Не замирала и жилка современности: в наш мансардный гостиничный номер
приходили к нам "невидимки" - Степан Татищев, Анастасия Борисовна Дурова,
кто так основательно нам помогла, однако даже имя её мне не называлось
прежде, а теперь она весело рассказывала о подробностях своей конспирации.

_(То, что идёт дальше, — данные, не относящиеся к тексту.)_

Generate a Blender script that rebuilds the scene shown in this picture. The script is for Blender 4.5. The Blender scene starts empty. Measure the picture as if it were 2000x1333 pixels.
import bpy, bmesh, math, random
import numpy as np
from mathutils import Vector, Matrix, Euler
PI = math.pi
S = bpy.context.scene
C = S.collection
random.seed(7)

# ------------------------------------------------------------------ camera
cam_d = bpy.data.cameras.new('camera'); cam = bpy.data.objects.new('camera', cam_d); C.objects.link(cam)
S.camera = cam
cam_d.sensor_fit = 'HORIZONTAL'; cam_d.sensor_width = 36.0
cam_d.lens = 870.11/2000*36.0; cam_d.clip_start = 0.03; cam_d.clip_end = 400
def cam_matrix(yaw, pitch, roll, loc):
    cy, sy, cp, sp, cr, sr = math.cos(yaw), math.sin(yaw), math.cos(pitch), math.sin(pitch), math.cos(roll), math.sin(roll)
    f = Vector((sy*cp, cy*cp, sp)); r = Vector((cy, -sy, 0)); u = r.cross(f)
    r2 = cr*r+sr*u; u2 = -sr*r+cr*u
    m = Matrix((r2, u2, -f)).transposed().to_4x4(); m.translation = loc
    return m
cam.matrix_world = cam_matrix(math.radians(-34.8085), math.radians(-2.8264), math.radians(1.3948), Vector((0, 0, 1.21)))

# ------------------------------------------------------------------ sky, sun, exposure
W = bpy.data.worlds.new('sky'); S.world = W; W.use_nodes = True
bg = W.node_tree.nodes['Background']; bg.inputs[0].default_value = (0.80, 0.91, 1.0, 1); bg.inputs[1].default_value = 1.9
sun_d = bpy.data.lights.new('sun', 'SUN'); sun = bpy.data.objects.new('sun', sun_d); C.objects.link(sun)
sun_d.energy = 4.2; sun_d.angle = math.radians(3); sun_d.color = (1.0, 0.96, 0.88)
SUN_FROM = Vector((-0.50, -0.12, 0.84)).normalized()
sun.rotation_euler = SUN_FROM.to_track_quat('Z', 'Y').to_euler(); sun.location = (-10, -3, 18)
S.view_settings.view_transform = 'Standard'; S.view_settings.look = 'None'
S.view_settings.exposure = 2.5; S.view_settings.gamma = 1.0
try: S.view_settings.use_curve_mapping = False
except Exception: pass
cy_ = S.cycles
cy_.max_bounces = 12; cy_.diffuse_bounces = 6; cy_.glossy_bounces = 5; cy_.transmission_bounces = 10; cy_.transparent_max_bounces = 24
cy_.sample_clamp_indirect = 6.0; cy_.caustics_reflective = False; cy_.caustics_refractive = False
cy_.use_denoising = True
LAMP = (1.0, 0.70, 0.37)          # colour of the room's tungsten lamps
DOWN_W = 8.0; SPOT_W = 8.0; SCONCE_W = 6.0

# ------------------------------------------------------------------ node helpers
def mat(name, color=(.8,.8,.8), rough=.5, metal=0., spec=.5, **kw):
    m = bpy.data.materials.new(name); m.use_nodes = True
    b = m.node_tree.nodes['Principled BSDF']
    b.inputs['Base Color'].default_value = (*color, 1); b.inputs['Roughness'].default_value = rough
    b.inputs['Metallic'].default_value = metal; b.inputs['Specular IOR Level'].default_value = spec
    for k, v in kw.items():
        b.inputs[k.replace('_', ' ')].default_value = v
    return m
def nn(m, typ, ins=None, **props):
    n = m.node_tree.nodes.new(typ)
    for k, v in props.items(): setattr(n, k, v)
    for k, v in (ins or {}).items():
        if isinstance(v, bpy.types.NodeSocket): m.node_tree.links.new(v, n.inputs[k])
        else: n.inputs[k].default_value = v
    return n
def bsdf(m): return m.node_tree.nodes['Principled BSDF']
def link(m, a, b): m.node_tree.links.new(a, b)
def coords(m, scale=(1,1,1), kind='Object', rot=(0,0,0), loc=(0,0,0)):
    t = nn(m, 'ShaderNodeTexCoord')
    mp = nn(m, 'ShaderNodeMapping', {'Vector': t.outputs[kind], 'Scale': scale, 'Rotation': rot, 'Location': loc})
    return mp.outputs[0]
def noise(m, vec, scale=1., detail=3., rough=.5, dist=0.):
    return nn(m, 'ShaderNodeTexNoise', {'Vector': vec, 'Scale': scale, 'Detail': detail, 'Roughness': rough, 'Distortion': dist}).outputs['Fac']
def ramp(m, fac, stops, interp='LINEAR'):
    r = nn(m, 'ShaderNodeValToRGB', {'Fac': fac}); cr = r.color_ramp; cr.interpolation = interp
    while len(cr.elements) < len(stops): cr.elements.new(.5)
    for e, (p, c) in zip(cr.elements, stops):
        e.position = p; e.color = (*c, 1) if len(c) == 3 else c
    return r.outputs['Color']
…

Пришли и новые эмигранты Эткинды, ещё сильно не в себе от здешней жизни,
особенно потерянная Екатерина Фёдоровна, и вспоминали мы как некое
завороженное счастье - злосчастье тех дней, когда меж нами жил тайный
"Архипелаг". (Нельзя было предположить, что вскоре обречены разойтись наши
дороги.) В другой вечер мы с Алей бродили со Степаном Татищевым по пляшущему
световому базару Верхних бульваров, уговариваясь о подробностях будущих
тайных связей с Россией.
Наконец посетил я со Струве русскую типографию Леонида Михайловича Лифаря,
где печатался мой "Август", "Архипелаг", да и всё другое, - ту страшно
тайную типографию, как я воображал её из Москвы, когда предупреждал Никиту
Алексеевича: с рукописью в руках даже не перемещаться по Парижу в одиночку,
- но разорвалось бы тогда сердце моё, хорошо что не знал: типография Лифаря
- это открытый двор, открытый амбар, куда может в любое время всякий
свободно зайти и ходить между незаграждёнными стопами набора, того же и
"Архипелага". Связь Лифаря с издательством "Имка" не могла не быть известна
ГБ - и как же они проморгали подготовку "Архипелага"? почему не досмотрел
сюда их глаз, не дотянулась рука, - и так моя голова уцелела? А Лифарь сам
пережил 30-е годы в СССР - и вот почему всем сердцем воспринял "Архипелаг"*.
Русская "Имка" имела за плечами весьма славную историю в русском зарубежьи.